Sarah Day, left, Casey Hoekstra, Celia A. Klehr, Cassandra Bissell and Liz Cassarino are members of a strong cast in Forward Theater's 'Murder Girl.'
Going into the mystery comedy Murder Girl just days after the Nov. 5 election, I thought: Will it feel good to laugh? Is it okay to laugh? Do I even feel like laughing?
The production, a world premiere presented by Forward Theater at The Playhouse at the Overture Center through Nov. 24, is already nearly sold out and is a pleasant distraction — but also more than that.
This is a home-grown work: Playwright Heidi Armbruster grew up on a dairy farm in Wisconsin, and the setting — a Northwoods supper club — is familiar territory to most of us. This is a play that knows that old fashioneds are made with brandy, Friday night is fish fry, and the Packers are a religion.
Armbruster is is also an actor (she’ll be acting in Forward’s January production, Summer, 1976), and has written several plays with mystery tie-ins, including an adaptation of the Agatha Christie novel The Murder of Roger Ackroyd and Mrs. Christie, a dramatization of Christie’s real-life 1926 disappearance. She’s also written Dairyland, a comedy about a New York City food writer coming home to her father’s farm in Wisconsin.
Murder Girl’s first three acts show Armbruster knows Wisco culture and sifts plot points deftly into the action — even when the action is confined to one room.
Twins Eric (Casey Hoekstra) and LeeAnn (Cassandra Bissell) inherit their family’s supper club after their mother’s death. Eric operates the business daily; LeeAnn drops in quarterly from the Twin Cities to help with the accounting.
APT favorite Sarah Day, as one of the restaurant’s two waitresses named Charlotte (she is “the other Charlotte”), demonstrates her keen comic timing, but it’s Celia Klehr as the no-nonsense Charlotte #1 who grounds the production.

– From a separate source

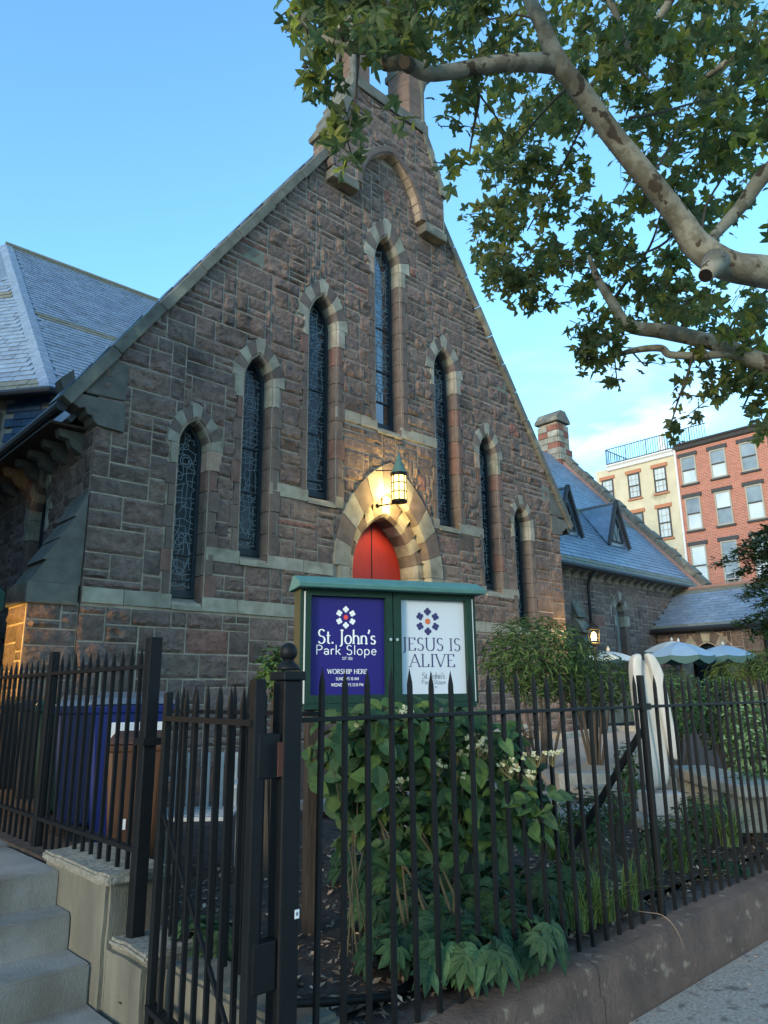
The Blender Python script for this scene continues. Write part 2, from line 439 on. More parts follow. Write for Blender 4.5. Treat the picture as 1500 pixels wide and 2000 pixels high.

Scenic designer Steve Barnes creates an absolutely believable tavern/supper club, complete with red plush carpeting and naugahyde tablecloths in the dining room and the essential Blatz and Spotted Cow signs behind the bar. And costume designer Ren LaDessor lets the characters’ clothes relay much about them, without calling undue attention to what they’re wearing.
The talent here does not need to fall back on cultural stereotypes — the first few scenes come on a little strong with the Fargo, if you know what I mean, and nothing is lost when everyone relaxes a bit and lets up some on the up-north accents. This cast allows for character to emerge from caricature. And Murder Girl is best when it leans into the mystery at hand, which is genuinely absorbing.
Bissell, as the high-strung sister back from the big city, shows real dimension in a difficult role. And Casem AbuLughod, as Ted the cook, develops slowly as a powerhouse, using body language and well-timed delivery of his relatively few lines.
Does the ending come a little fast? Sometimes the final act seems like a lot of information, but Armbruster provides some clever stagework to satisfyingly complete a one-room murder mystery with no body onsite.
Murder Girl is more than just a comedy and more than a whodunnit. It asks questions about what home, and family, means; what it means to protect someone and what it means to let that someone go. It asks what it means to be “normal” among a roomful of “characters” — is “normal” always just an act?
Happily, the play does answer another question: It is okay to laugh.